The people can just as easily take them away.

Arizona: A Great Place To Be A Gun

The news today was great if you’re a gun. Or if you’re a person who makes and sells guns. Or if you – well, you get the point. Let’s talk about Arizona’s Gun Buyback program first.

The plan was to try and get some unwanted guns out of people’s homes with the guarantee that those guns wouldn’t end up in the hands of those who might do harm. Not an unreasonable concern, considering how easy it is to acquire a firearm without a background check of any kind. It was going to be a drop in the bucket anyway compared to the number of guns still out there, but you never know; one less gun could mean the difference to at least one person. It was, you might say, a symbolic action in the same vein as Bisbee’s proposed civil union law.

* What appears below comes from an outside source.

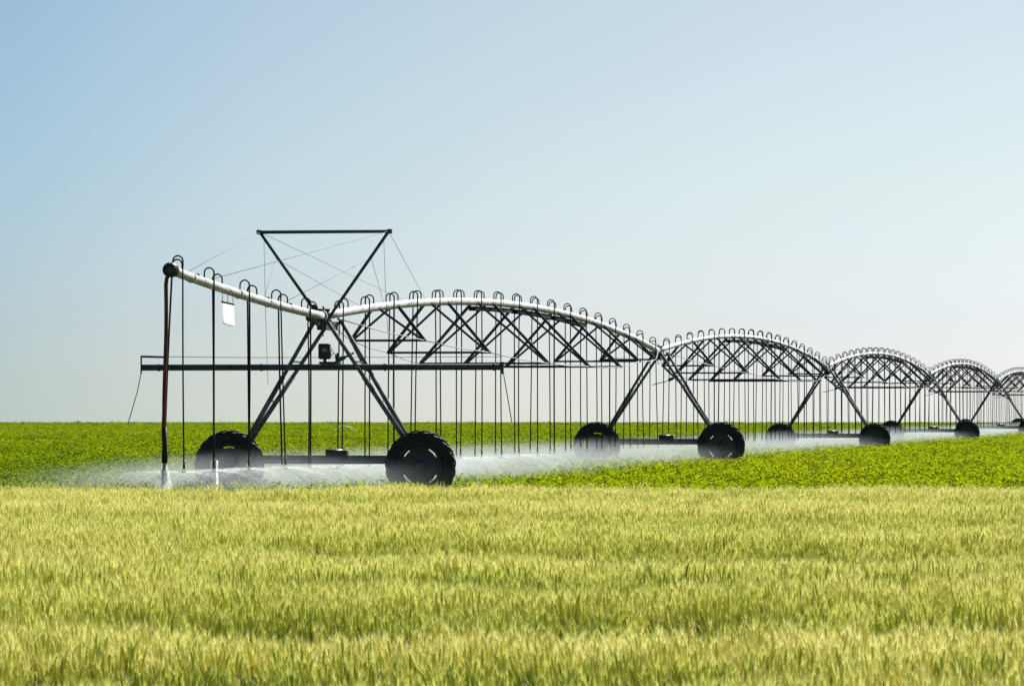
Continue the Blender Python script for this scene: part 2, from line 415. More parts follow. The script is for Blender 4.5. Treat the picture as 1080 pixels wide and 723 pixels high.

And like Bisbee’s symbolic civil union law, the gun buyback program has been blocked. Well, not blocked exactly, but gutted all the same. You can still turn your unwanted gun in. However, the city or county now must take that gun and sell it to a federally licensed dealer instead of destroying it as was intended. Guns seized by police already have to be sold in this fashion, per Arizona law, which means that, as Bob Christie notes in his article, “the gun used to shoot U.S. Rep. Gabrielle Giffords might end up back on the street.” Great law, that.

Here’s the thing that really brings my blood to a boil:

It’s not about protecting Second Amendment rights, it’s about protecting the taxpayers,” said Sen. Rick Murphy, R-Peoria. He also argued that the state doesn’t require the destruction of cars involved in fatal accidents, so requiring guns to be destroyed is simply a feel-good measure that protects no one.

Bull. Fucking. Shit.

Look, I get the fact that as a Republican, you have to bow to the almighty power of the gun lobby, but at least be fucking honest about it. Stand up and cop to it; you’re opposing this because the NRA demands that you oppose everything that even has the faintest springtime scent of gun control. Admit that this is what you’re doing, because it’s agonizingly obvious to the rest of us that this is what you’re doing.

Furthermore, the argument Rep. Murphy uses to justify his bullshit rhetoric is that we don’t require the destruction of cars in fatal automobile accidents. This ignores the fact that in many instances, a collision severe enough to kill a person is usually enough to destroy the vehicle involved. So, you know, you have that working against your claim. Furthermore, you’re not even addressing the same fucking issue! This isn’t even about the law requiring the state to sell seized guns. This was about a program designed to take some guns off the street and keep them from circulating.

Democrats argued that Republicans complain about the federal government when it requires the state to take action, yet they’re quick to force local governments to do what they want. “We hate it when the federal government mandates it to the state, and we’re doing the same thing,” said Sen. Lynne Pancrazi, D-Yuma.

How the hell anybody can argue that the Republican party is the party of small government is beyond me at this point. This is not the action of a small government philosophy! These are the blatant actions of a party that has capitulated to its most powerful lobbying group because to do otherwise would mean the effective end of the party as a political entity.

I get why they’re doing it. I guess at this point, I’d just appreciate a little bit of honesty as they do it.